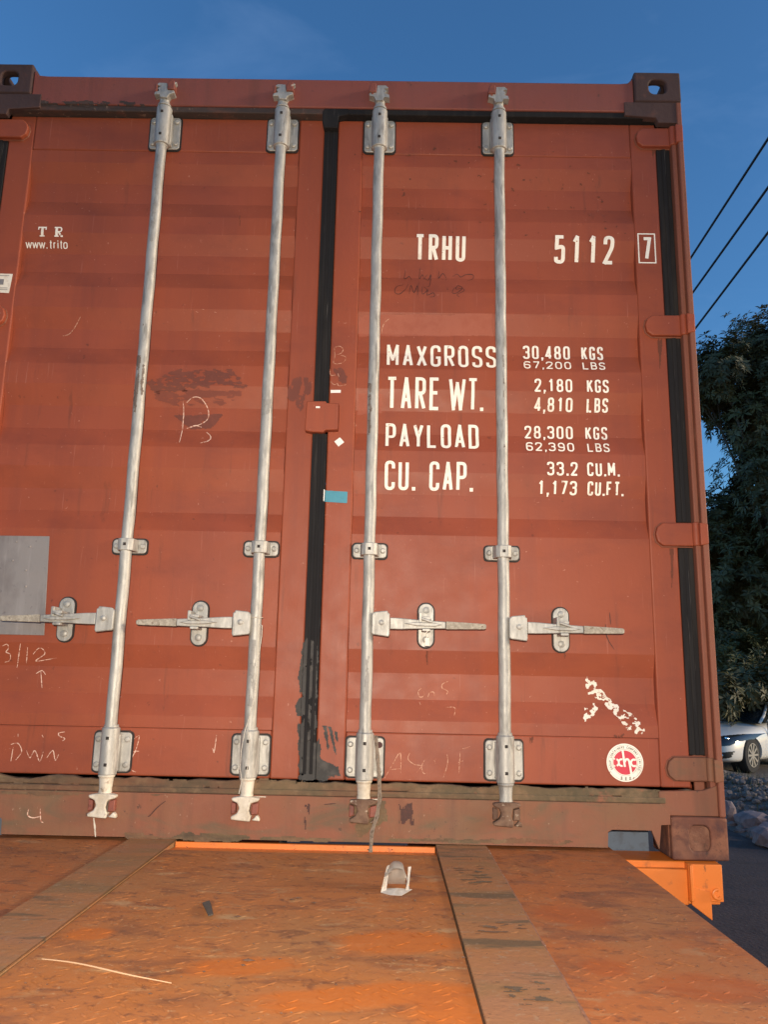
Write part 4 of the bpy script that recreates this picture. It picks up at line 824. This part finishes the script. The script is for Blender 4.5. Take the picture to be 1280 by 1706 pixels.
# crumbs: loose dirt, grit and flakes on the deck (uncountable)
mb = MB(); rn = random.Random(8)
for i in range(520):
    x, y = rn.uniform(-.88, .88), rn.uniform(-1.5, -.02); zb = .0295 if .38 < abs(x) < .52 else .0235
    r_ = rn.choice([.0007, .001, .0014, .002]) if rn.random() < .97 else .0032; V = []
    for q in ((1, 0, 0), (-.9, .2, 0), (0, 1, 0), (.1, -.8, 0), (0, 0, .7), (0, 0, -.4)): V.append((x+q[0]*r_*rn.uniform(.6, 1.8), y+q[1]*r_*rn.uniform(.6, 1.6), zb+(q[2]+.2)*r_))
    mb.add(V, [(0, 2, 4), (2, 1, 4), (1, 3, 4), (3, 0, 4), (2, 0, 5), (1, 2, 5), (3, 1, 5), (0, 3, 5)])
for u, v, r_ in ((486, 1498, .006), (497, 1496, .008), (524, 1504, .006), (404, 1608, .007), (412, 1600, .009), (440, 1598, .004), (340, 1618, .004), (182, 1593, .003), (395, 1527, .006), (300, 1560, .003), (466, 1597, .004), (604, 1556, .004), (790, 1438, .004), (560, 1640, .004), (250, 1655, .004)):
    p_ = onZ(u, v, .0235); V = [(p_.x+q[0]*r_*rn.uniform(.6, 1.7), p_.y+q[1]*r_*rn.uniform(.6, 1.5), .0236+(q[2]+.15)*r_*.4) for q in ((1, 0, 0), (-.9, .2, 0), (0, 1, 0), (.1, -.8, 0), (0, 0, .7), (0, 0, -.2))]
    mb.add(V, [(0, 2, 4), (2, 1, 4), (1, 3, 4), (3, 0, 4), (2, 0, 5), (1, 2, 5), (3, 1, 5), (0, 3, 5)])
o = mb.build('dirt_crumbs', M['dirt'], None, smooth=False); tag(o, 'loose grit and dirt crumbs scattered over the deck plates', 'dirt', kind='stuff')
# cord on the second bar and rope on the third
mb = MB(); pts = [(432, 1040), (437, 1042), (436, 1060), (430, 1100), (426, 1140), (420, 1180), (408, 1218), (402, 1250), (400, 1280), (403, 1300), (398, 1322)]
mb.tube([onY(u, v, -.026+(.004 if i < 1 else 0)) for i, (u, v) in enumerate(pts)], .0014, 6)
mb.tube([onY(u, v, -.030) for u, v in ((412, 1214), (416, 1240), (414, 1270), (408, 1298), (405, 1326))], .001, 6)
mb.tube([(-.170+.020*math.cos(R(a_)), .004+.0205*math.sin(R(a_)), .664) for a_ in range(0, 361, 30)], .0014, 6)
put('thin_cord', mb, M['cord'], 'thin pale cord tied round the inner left locking bar and trailing down it', 'cord')
mb = MB(); rn = random.Random(5)
for k in range(7):
    pts = [(626, 1225), (629, 1260), (632, 1295), (633, 1330), (628, 1360), (620, 1385), (617, 1424)]
    mb.tube([onY(u+3*math.sin(i*1.7+k), v, -.040+.004*math.sin(i*2.1+k*2)) for i, (u, v) in enumerate(pts)], .0017, 5)
put('frayed_rope', mb, M['rope'], 'frayed grey rope hanging from the lower bracket of the inner right locking bar', 'rope')
# little seal tag on the third handle
p = onY(712, 1068, -.036); mb = MB(); mb.prism(rrect(p.x-.007, p.x+.006, p.z-.014, p.z+.010, .002), p.y, p.y+.004); mb.tube([(p.x-.001, p.y+.002, p.z+.010), (p.x-.003, p.y+.002, p.z+.024), (p.x+.003, p.y+.004, p.z+.034)], .0015, 6)
put('seal_tag', mb, M['paper'], 'small white seal tag hanging on the inner right handle catch', 'seal tag', bevel=.001)

# ================================================================== LAMP behind the photographer: added fixture standing in for the flash or work lamp
lmp = empty('stand_in_lamp', (LAMP_POS.x, LAMP_POS.y-.16, .03), 'added lit lamp on a short post behind the camera, standing in for the flash or work lamp', 'lamp')
mb = MB(); mb.tube([(LAMP_POS.x, LAMP_POS.y-.17, .03), (LAMP_POS.x, LAMP_POS.y-.17, LAMP_POS.z)], .016, 12); mb.build('post', M['black'], lmp)
mb = MB(); mb.box(LAMP_POS.x-.06, LAMP_POS.x+.06, LAMP_POS.y-.15, LAMP_POS.y-.09, LAMP_POS.z-.05, LAMP_POS.z+.05); mb.build('housing', M['black'], lmp, bevel=.008)
em = bpy.data.materials.new('lamp_lens'); em.use_nodes = True; b_ = em.node_tree.nodes['Principled BSDF']; b_.inputs['Emission Color'].default_value = (1, .88, .72, 1); b_.inputs['Emission Strength'].default_value = 8
mb = MB(); mb.box(LAMP_POS.x-.05, LAMP_POS.x+.05, LAMP_POS.y-.0895, LAMP_POS.y-.084, LAMP_POS.z-.04, LAMP_POS.z+.04); mb.build('lens', em, lmp, bevel=.003)
ld = bpy.data.lights.new('lamp_beam', 'SPOT'); ld.energy = LAMP_W; ld.color = (1, .86, .68); ld.spot_size = R(130); ld.spot_blend = 1.0; ld.shadow_soft_size = .02
lo = bpy.data.objects.new('lamp_beam', ld); COL.objects.link(lo); lo.location = (LAMP_POS.x, LAMP_POS.y, LAMP_POS.z); lo.rotation_euler = Vector((0, -1, .10)).to_track_quat('Z', 'Y').to_euler()
lo.parent = lmp; lo.matrix_parent_inverse = Matrix.Translation(-lmp.location)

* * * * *

### Given exercise
Copy out all of the data word for word. Do not carry over any picture.

### Full solution
Write part 4 of the bpy script that recreates this picture. It picks up at line 824. This part finishes the script. The script is for Blender 4.5. Take the picture to be 1280 by 1706 pixels.
# crumbs: loose dirt, grit and flakes on the deck (uncountable)
mb = MB(); rn = random.Random(8)
for i in range(520):
    x, y = rn.uniform(-.88, .88), rn.uniform(-1.5, -.02); zb = .0295 if .38 < abs(x) < .52 else .0235
    r_ = rn.choice([.0007, .001, .0014, .002]) if rn.random() < .97 else .0032; V = []
    for q in ((1, 0, 0), (-.9, .2, 0), (0, 1, 0), (.1, -.8, 0), (0, 0, .7), (0, 0, -.4)): V.append((x+q[0]*r_*rn.uniform(.6, 1.8), y+q[1]*r_*rn.uniform(.6, 1.6), zb+(q[2]+.2)*r_))
    mb.add(V, [(0, 2, 4), (2, 1, 4), (1, 3, 4), (3, 0, 4), (2, 0, 5), (1, 2, 5), (3, 1, 5), (0, 3, 5)])
for u, v, r_ in ((486, 1498, .006), (497, 1496, .008), (524, 1504, .006), (404, 1608, .007), (412, 1600, .009), (440, 1598, .004), (340, 1618, .004), (182, 1593, .003), (395, 1527, .006), (300, 1560, .003), (466, 1597, .004), (604, 1556, .004), (790, 1438, .004), (560, 1640, .004), (250, 1655, .004)):
    p_ = onZ(u, v, .0235); V = [(p_.x+q[0]*r_*rn.uniform(.6, 1.7), p_.y+q[1]*r_*rn.uniform(.6, 1.5), .0236+(q[2]+.15)*r_*.4) for q in ((1, 0, 0), (-.9, .2, 0), (0, 1, 0), (.1, -.8, 0), (0, 0, .7), (0, 0, -.2))]
    mb.add(V, [(0, 2, 4), (2, 1, 4), (1, 3, 4), (3, 0, 4), (2, 0, 5), (1, 2, 5), (3, 1, 5), (0, 3, 5)])
o = mb.build('dirt_crumbs', M['dirt'], None, smooth=False); tag(o, 'loose grit and dirt crumbs scattered over the deck plates', 'dirt', kind='stuff')
# cord on the second bar and rope on the third
mb = MB(); pts = [(432, 1040), (437, 1042), (436, 1060), (430, 1100), (426, 1140), (420, 1180), (408, 1218), (402, 1250), (400, 1280), (403, 1300), (398, 1322)]
mb.tube([onY(u, v, -.026+(.004 if i < 1 else 0)) for i, (u, v) in enumerate(pts)], .0014, 6)
mb.tube([onY(u, v, -.030) for u, v in ((412, 1214), (416, 1240), (414, 1270), (408, 1298), (405, 1326))], .001, 6)
mb.tube([(-.170+.020*math.cos(R(a_)), .004+.0205*math.sin(R(a_)), .664) for a_ in range(0, 361, 30)], .0014, 6)
put('thin_cord', mb, M['cord'], 'thin pale cord tied round the inner left locking bar and trailing down it', 'cord')
mb = MB(); rn = random.Random(5)
for k in range(7):
    pts = [(626, 1225), (629, 1260), (632, 1295), (633, 1330), (628, 1360), (620, 1385), (617, 1424)]
    mb.tube([onY(u+3*math.sin(i*1.7+k), v, -.040+.004*math.sin(i*2.1+k*2)) for i, (u, v) in enumerate(pts)], .0017, 5)
put('frayed_rope', mb, M['rope'], 'frayed grey rope hanging from the lower bracket of the inner right locking bar', 'rope')
# little seal tag on the third handle
p = onY(712, 1068, -.036); mb = MB(); mb.prism(rrect(p.x-.007, p.x+.006, p.z-.014, p.z+.010, .002), p.y, p.y+.004); mb.tube([(p.x-.001, p.y+.002, p.z+.010), (p.x-.003, p.y+.002, p.z+.024), (p.x+.003, p.y+.004, p.z+.034)], .0015, 6)
put('seal_tag', mb, M['paper'], 'small white seal tag hanging on the inner right handle catch', 'seal tag', bevel=.001)

# ================================================================== LAMP behind the photographer: added fixture standing in for the flash or work lamp
lmp = empty('stand_in_lamp', (LAMP_POS.x, LAMP_POS.y-.16, .03), 'added lit lamp on a short post behind the camera, standing in for the flash or work lamp', 'lamp')
mb = MB(); mb.tube([(LAMP_POS.x, LAMP_POS.y-.17, .03), (LAMP_POS.x, LAMP_POS.y-.17, LAMP_POS.z)], .016, 12); mb.build('post', M['black'], lmp)
mb = MB(); mb.box(LAMP_POS.x-.06, LAMP_POS.x+.06, LAMP_POS.y-.15, LAMP_POS.y-.09, LAMP_POS.z-.05, LAMP_POS.z+.05); mb.build('housing', M['black'], lmp, bevel=.008)
em = bpy.data.materials.new('lamp_lens'); em.use_nodes = True; b_ = em.node_tree.nodes['Principled BSDF']; b_.inputs['Emission Color'].default_value = (1, .88, .72, 1); b_.inputs['Emission Strength'].default_value = 8
mb = MB(); mb.box(LAMP_POS.x-.05, LAMP_POS.x+.05, LAMP_POS.y-.0895, LAMP_POS.y-.084, LAMP_POS.z-.04, LAMP_POS.z+.04); mb.build('lens', em, lmp, bevel=.003)
ld = bpy.data.lights.new('lamp_beam', 'SPOT'); ld.energy = LAMP_W; ld.color = (1, .86, .68); ld.spot_size = R(130); ld.spot_blend = 1.0; ld.shadow_soft_size = .02
lo = bpy.data.objects.new('lamp_beam', ld); COL.objects.link(lo); lo.location = (LAMP_POS.x, LAMP_POS.y, LAMP_POS.z); lo.rotation_euler = Vector((0, -1, .10)).to_track_quat('Z', 'Y').to_euler()
lo.parent = lmp; lo.matrix_parent_inverse = Matrix.Translation(-lmp.location)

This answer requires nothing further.